Gather each line in the entries that includes the string "Write".

══════════

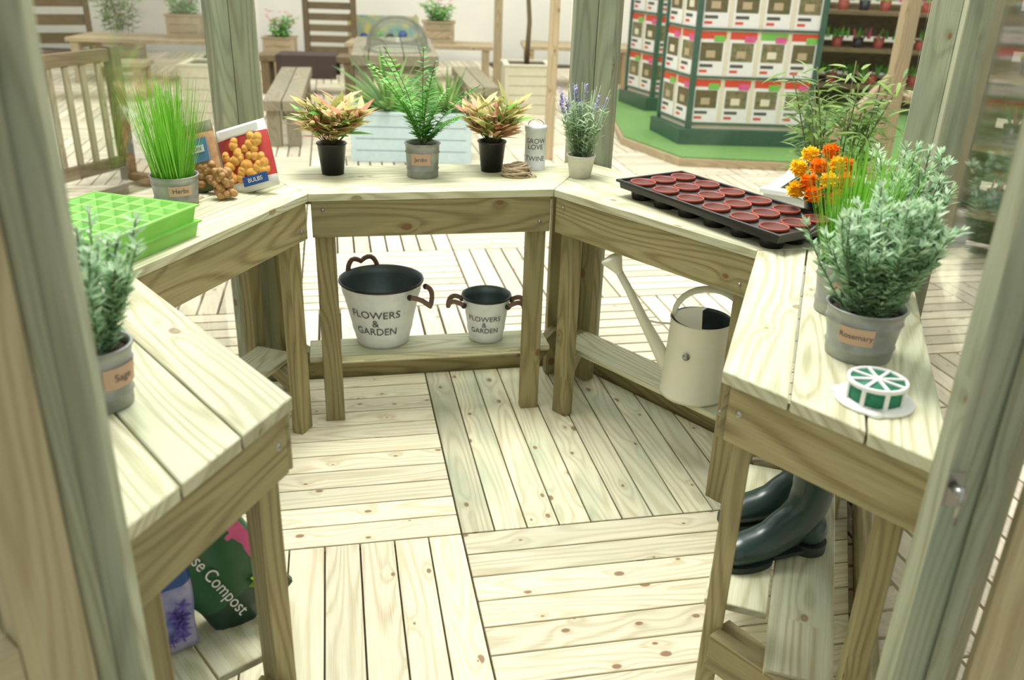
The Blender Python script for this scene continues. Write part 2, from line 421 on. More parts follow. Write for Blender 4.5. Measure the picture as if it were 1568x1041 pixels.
# ------------------------------------------------------------------ benches
RO = 1.332
def bench(i, j, sh_in, sh_out, end=None, long_shelf=True):
    A, B = HV(i, RI), HV(j, RI); d = (B - A).normalized(); nrm = ((A + B) / 2 - C).normalized(); L = (B - A).length
    def P(s, ins, z=0): q = A + d * s + nrm * ins; return Vector((q.x, q.y, z))
    mb = MB(); dep = (RO - RI) * math.cos(math.pi / 6); T3 = math.tan(math.pi / 6)
    e = .0015
    poly = [tuple(P(e, 0).xy), tuple(P(L - e, 0).xy), tuple(P(L + dep * T3 - e, dep).xy), tuple(P(-dep * T3 + e, dep).xy)]
    g = tuple(d); perp = Vector((-d.y, d.x)); s0 = A.dot(perp)
    strips(mb, poly, g, s0, dep / 3 , .005, .872, .9, W_TOP)
    def beam(s1, s2, i1, i2, z0, z1, m=W_FRAME):
        mb.prism([tuple(P(s1, i1).xy), tuple(P(s2, i1).xy), tuple(P(s2, i2).xy), tuple(P(s1, i2).xy)], z0, z1, g, m)
    def leg(s1, s2, i1, i2, z0=0, z1=.871):
        q = [P(s1, i1), P(s2, i1), P(s2, i2), P(s1, i2)]
        if (q[1] - q[0]).cross(q[2] - q[1]).z < 0: q = q[::-1]
        mb.prismv([Vector((p.x, p.y, z0)) for p in q], [Vector((p.x, p.y, z1)) for p in q], (0, 0, 1), W_FRAME)
    beam(.006, L - .006, .008, .038, .742, .8715)
    beam(-.17, L + .17, dep - .035, dep - .005, .76, .8715)
    leg(.012, .082, .0385, .083); leg(L - .082, L - .012, .0385, .083)
    leg(-.155, -.085, dep - .085, dep - .04); leg(L + .085, L + .155, dep - .085, dep - .04)
    for s_a, s_b in ((.047, -.12), (L - .047, L + .12)):
        a, b = P(s_a, .084, .193), P(s_b, dep - .086, .193); mb.board(a, b, .04, .07, W_FRAME)
    z = .2285
    nb = 2 if sh_out - sh_in > .2 else 1; wb = (sh_out - sh_in) / nb
    for k in range(nb):
        i1, i2 = sh_in + wb * k, sh_in + wb * (k + 1) - .006
        s1 = -(i1 * T3) + .012; s2 = L + i1 * T3 - .012
        if i1 < .085: s1, s2 = .09, L - .09
        beam(s1, s2, i1, i2, z, .25, W_TOP)
    for s in (.045, L - .045):
        for zz in (.78, .84):
            q = P(s, .006, zz); Mx = Matrix.Rotation(math.atan2(nrm.y, nrm.x), 3, 'Z') @ Matrix.Rotation(-math.pi / 2, 3, 'Y')
            mb.lathe([(.0005, .005), (.005, .004), (.007, 0)], M_BOLT, q, 8, M=Mx) if (zz > .8) == (s < .1) else None
    if end is not None:
        V_ = B if end == 'j' else A; rd = (V_ - C).normalized(); tt = d if end == 'j' else -d
        off = Vector((rd.y, -rd.x)); off = off if off.dot(tt) < 0 else -off
        def Q(r, o, z): q = V_ + rd * r + off * o; return (q.x, q.y, z)
        mb.board(Q(.02, .023, .807), Q(.475, .023, .807), .030, .129, W_FRAME)
        mb.board(Q(.06, .03, .19), Q(.44, .03, .19), .036, .10, W_FRAME)
        for r in (.05, .445):
            ang = math.atan2(-off.y, -off.x)
            Mx = Matrix.Rotation(ang, 3, 'Z') @ Matrix.Rotation(math.pi / 2, 3, 'Y')
            mb.lathe([(.008, 0), (.006, .004), (.0005, .005)], M_BOLT, Q(r, .008, .815), 8, M=Mx)
    return mb.build('potting_bench', bevel=.0025)
bench(0, 1, .085, .255)
bench(1, 2, .13, .30)
bench(2, 3, .03, .335, end='j')
bench(5, 0, .15, .32)
bench(4, 5, .03, .335, end='i')

# ------------------------------------------------------------------ small objects
def pot_profile(rb, rt, h, th=.003, rim=.004):
    return [(.001, .0), (rb, 0), (rt, h - rim * 2), (rt + rim, h - rim), (rt + rim * .5, h), (rt - th, h - .001), (rt - th - .002, h - .02), (.001, h - .022)]
def add_pot(mb, rb, rt, h, m, label=None, ribs=False, ang=-1.57):
    if ribs:
        p = [(.001, 0), (rb, 0), (rb + .002, .003)]
        for k in range(1, 4):
            z = h * .24 * k; r = rb + (rt - rb) * z / h
            p += [(r, z - .004), (r + .003, z), (r, z + .004)] if k != 2 else []
        p += [(rt, h - .006), (rt + .004, h - .003), (rt + .001, h), (rt - .003, h - .001), (rt - .005, h - .02)]
        mb.lathe(p, m, seg=32)
    else:
        mb.lathe(pot_profile(rb, rt, h)[:-1], m, seg=32)
    mb.lathe([(rt - .006, h - .018), (.001, h - .014)], M_SOIL, seg=24)
    if label:
        rf = lambda z: rb + (rt - rb) * z / h + .0035
        z0, z1, w = h * .40, h * .74, .036
        rr = rf(h * .5); aw = w / rr
        mb.lathe([(rf(z0), z0), (rf(z1), z1)], M_LABEL, seg=8, a0=ang - aw, a1=ang + aw)
        mb.text(label, .02 if len(label) < 8 else .017, M_TEXT, lambda x, y: ((rf(h * .57 + y) + .001) * math.cos(ang + x / rr), (rf(h * .57 + y) + .001) * math.sin(ang + x / rr), h * .57 + y))

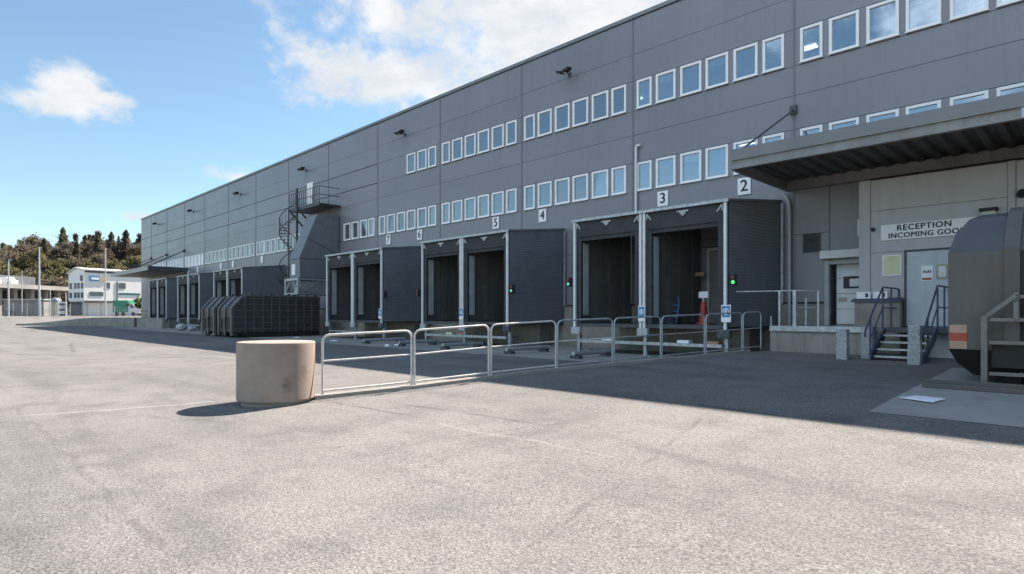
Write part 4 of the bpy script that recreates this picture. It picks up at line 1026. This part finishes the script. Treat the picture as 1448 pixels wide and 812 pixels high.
# litter on the dock pavement
for i, (px, yy_, s_, l) in enumerate(((548, 491, .16, 'crumpled white paper on the asphalt right of the concrete drum'), (561, 490, .13, 'small crumpled paper next to the larger one right of the drum'),
                                 (473, 483, .30, 'flat torn white paper behind the first railing panel'), (420, 478.5, .25, 'thin pale scrap on the ground in front of the skip'))):
    z = 1.4*FOC/(yy_-444); x, y = at(px, z); blob('litter', M['paper'], (x, y, apron_h(x, y)), (s_, s_*.7, s_*.8 if i < 2 else .07), l, 'litter', 'paper litter on the dock yard', seed=20+i)
for i, (x, l) in enumerate(((-12.9, 'pale offcut on the ledge under dock 3'), (-9.9, 'white offcut on the ledge under dock 2'), (-8.9, 'tan offcut on the ledge under dock 2'), (-21.8, 'yellow offcut on the ledge under dock 5'), (-21.0, 'tan offcut on the ledge under dock 5'))):
    b = MB(); b.box(x, x+.42, YD+.13, YD+.4, .632, .75); tag(b.build('offcut', M['wood'] if 'tan' in l else M['yellow_paper'] if 'yellow' in l else M['paper'], loc=(x, YD+.2, .632), bev=.01), l, 'offcut', 'offcuts lying on the dock ledges')
# ------------------------------------------------------------------ background
GB = 1.0
def bgpost(px, z, ytop, r, label, cat, lamp=False, name='lamp_post'):
    x, y = at(px, z); h = EYE+(444-ytop)*z/FOC; g0 = apron_h(x, y)
    t = thing(name, (x, y, g0), label, cat)
    MB().tube([(x, y, g0), (x, y, h)], r*1.2, 8, r2=r*.7).build('pole', M['strip'], t)
    if lamp:
        b = MB(); b.bar((x, y, h-.05), (x+1.2, y+.2, h+.1), .09); b.box(x+.8, x+1.6, y-.05, y+.35, h+.03, h+.2); b.build('lamp_head', M['strip'], t)
    else:
        MB().lathe((x, y, h), [(r*.9, 0), (r*1.1, .05), (r*.3, .14)], 8).build('cap', M['strip'], t)
bgpost(55.5, 100, 351, .14, 'tall pale mast in front of the viaduct', 'mast', name='mast')
bgpost(149, 105, 352, .12, 'tall pale flagpole in front of the white building', 'flagpole', name='flagpole')
bgpost(12, 104, 369, .12, 'pale street lamp at the left edge before the viaduct', 'lamp post', lamp=True)
bgpost(93, 104, 415, .10, 'short pale post at the left corner of the white building', 'post', name='post')
bgpost(71, 98, 412, .08, 'thin pale post beside the beige tank', 'post', name='post')
bgpost(31, 110, 385, .07, 'thin pale pole left of the tall mast', 'pole', name='pole')
# chain-link fence
t = thing('mesh_fence', (*at(90, 96), GB), 'grey wire mesh fence along the back of the yard', 'fence')
p0, p1 = Vector(at(-40, 96)), Vector(at(205, 90)); wire = MB(); L = (p1-p0).length; uu = (p1-p0)/L
n = int(L/.32)
for i in range(n):
    p = p0+uu*(L*i/n); g0 = apron_h(p.x, p.y); wire.bar((p.x, p.y, g0), (p.x, p.y, g0+2.0), .018)
for k in range(9):
    for i in range(12):
        a, c_ = p0.lerp(p1, i/12), p0.lerp(p1, (i+1)/12); wire.bar((a.x, a.y, apron_h(*a)+.2+k*.22), (c_.x, c_.y, apron_h(*c_)+.2+k*.22), .018)
wire.build('mesh', M['galv'], t)
for i in range(13):
    p = p0.lerp(p1, i/12); g0 = apron_h(p.x, p.y); b = MB(); b.tube([(p.x, p.y, g0), (p.x, p.y, g0+2.15)], .05, 6); b.build('post', M['galv'], t)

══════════

§ RESULT
The Blender Python script for this scene continues. Write part 2, from line 421 on. More parts follow. Write for Blender 4.5. Measure the picture as if it were 1568x1041 pixels.
Write part 4 of the bpy script that recreates this picture. It picks up at line 1026. This part finishes the script. Treat the picture as 1448 pixels wide and 812 pixels high.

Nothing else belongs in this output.